Bask in the moonlight

Swim in the fresh sea

Drink in the night sky

Feel the pulse within me 

 

Delicate Arch

Delicate Arch

A mash-up

Reaching, kneeling down. Arms high above, hands even higher, muscles tighten. Reaching for something higher, but what? Trying to grasp the sky, trying to clench the sun, trying to hold onto clouds. A look of strained despair and subtle defeat, growing minute by minute.
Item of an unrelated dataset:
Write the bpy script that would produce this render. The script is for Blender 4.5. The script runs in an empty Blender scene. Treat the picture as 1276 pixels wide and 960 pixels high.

Slowly defeat conquers, and it utterly drains.

 

These are pretty bad times; a funk that I can’t get out of, I can’t seem to pinpoint the start and I can’t foresee the end—all I know is times were better before, and I hope they get better soon. I dread the idea that the best times of my life have long passed. Right now, I’m overdue for some good, life-changing, eye-opening good.

 

The holidays, known for family, friends, and warmth and love, aren’t so this year. I recall other years where December was a great time! I used to feel on top of the world—I was pretty, and likeable, lovable, and popular. I had people. Now, I can’t help but to feel bipolar, trying to superficially get along with him and her, wishing that this superficial love and adoration would suffice and transform to a reality. But it is so not working.

 

I think I’m just in a bad place, I’m not being honest with myself. Every night I go to bed with such a defeated spirit, and every morning I wake up, feeling like today I could change the pattern, I could be good and true, today could be the day!—but I cannot even convince myself to believe that its feasible. And so I lie, to myself mostly. And, within an hour or so, the day becomes sour—words are exchanged, tears drip, harsh tones become permanent. I missed the sweet voices I used to hear, I miss the laughter and playfulness—it’s never as genuine as it used to be.

 

The new year approaches, and as usual, we hope, and a united human race, that the next year will be better and brighter and lovelier than the last. But is it ever? I’ll try to hope so, I’ll try…but every year, it’s harder and harder to be optimistic…

 

Just know that I’m overdue.

Overdue for some life-changing and eye-opening good.